Trouble letting go of some anger.
I have been together with my current gf, on and off, for just over a year. We had a very rocky start to our relationship, but we both have matured and things have gotten progressively better as time has gone on. I am more happy with the relationship than I ever have been in the past, except for one small detail.
A few months ago we had a fight and she said we needed some space. The next day she went to a party, got drunk, and made out with almost everyone there. I was unaware that us having space meant that we were dropping all commitment to one another. I felt upset that she hadn't communicated that more effectively. The next day she started dating someone who she had met at the party. I found this all out in one day while still under the impression that we were together. I shut her out of my life to save myself the pain of watching her develop a new relationship with someone else, even though she asked me to stay in her life as a friend. Oddly, the more she begged the more resentment I felt towards her. At one point she called me and told me that she wasn't over me and that she had spent the whole day crying because she missed me. I felt insulted that she would tell me that while she was dating another guy. I dropped communication with her. After one of the most miserable weeks of my life she called me up once again asking me to be her friend. This time she told me that she had broken up with her new boyfriend.

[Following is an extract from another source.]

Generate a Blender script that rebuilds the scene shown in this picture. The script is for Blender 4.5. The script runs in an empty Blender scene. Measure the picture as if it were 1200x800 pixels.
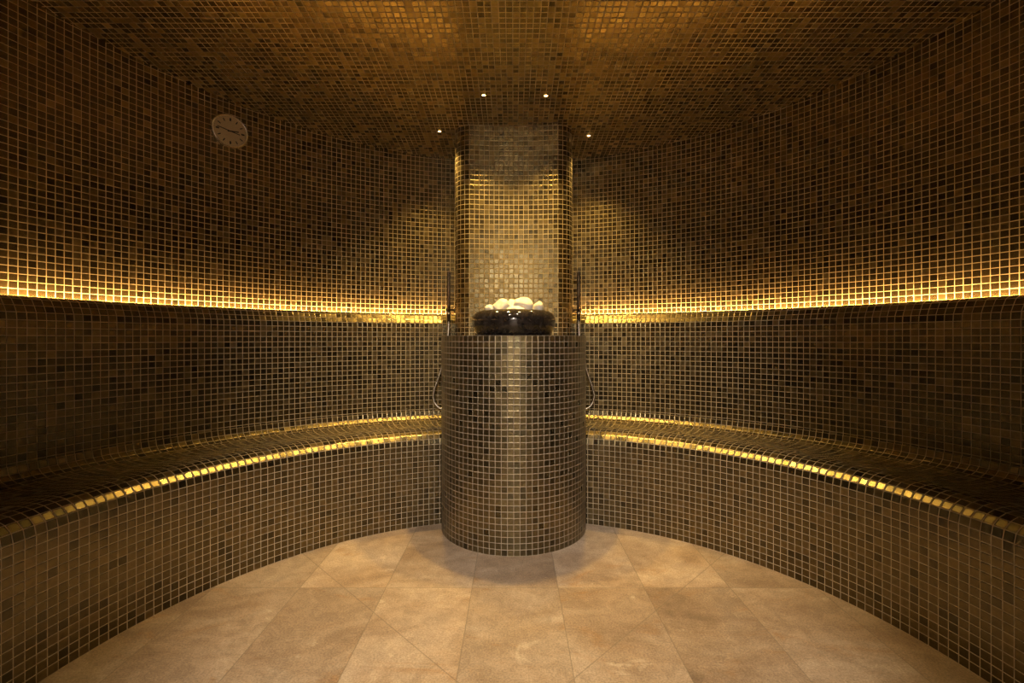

I denied her once again, but after a week of her calling me and me shutting her down I finally broke and began friendly conversation with her. One thing led to another and soon we had set a date to see one another again.
This is the final and deepest cause of my anger. A few days before the day we were going to see one another she called me up and told me that she couldn't hang out because she had made prior plans to get to the birthday party of the guy she had dated after we broke up (she had previously told me that she didn't plan to go the party). I felt deeply disrespected. I have never been so angry that I've lost control of myself before that in my life, but I just let go and started yelling insults at her. After we had hung up, I called her back at 12 in the morning just to yell at her some more, and then I ended the night with a horribly demeaning email. I felt like I had joined the dark side or something, this kind of behavior is not typical of me. In fact, that's been the only time I've ever directed my anger at someone with the intent of hurting them. And oddly to this day, I don't feel regretful for it.
She never really apologized and neither did I. I don't think she ever truly understood why her canceling our date to go to his birthday party upset me. She never did go to the party, and we did spend time together and ended up getting back together. But I never let go of any of the anger. I have a feeling most of it is directed at myself for letting her back in my life against my better judgment, but it manifests itself as anger towards her. Our relationship is far better now than it ever was before but I feel as though I am suppressing a lot of anger that has no way to escape, and I don't know how to talk to her about it without starting a fight. If our relationship wasn't getting better I would simply break up with her and be done with it but the truth is we barely fight at all anymore and I am genuinely happier with it than I have ever been before. Except for this anger, and I don't really know what to do with it.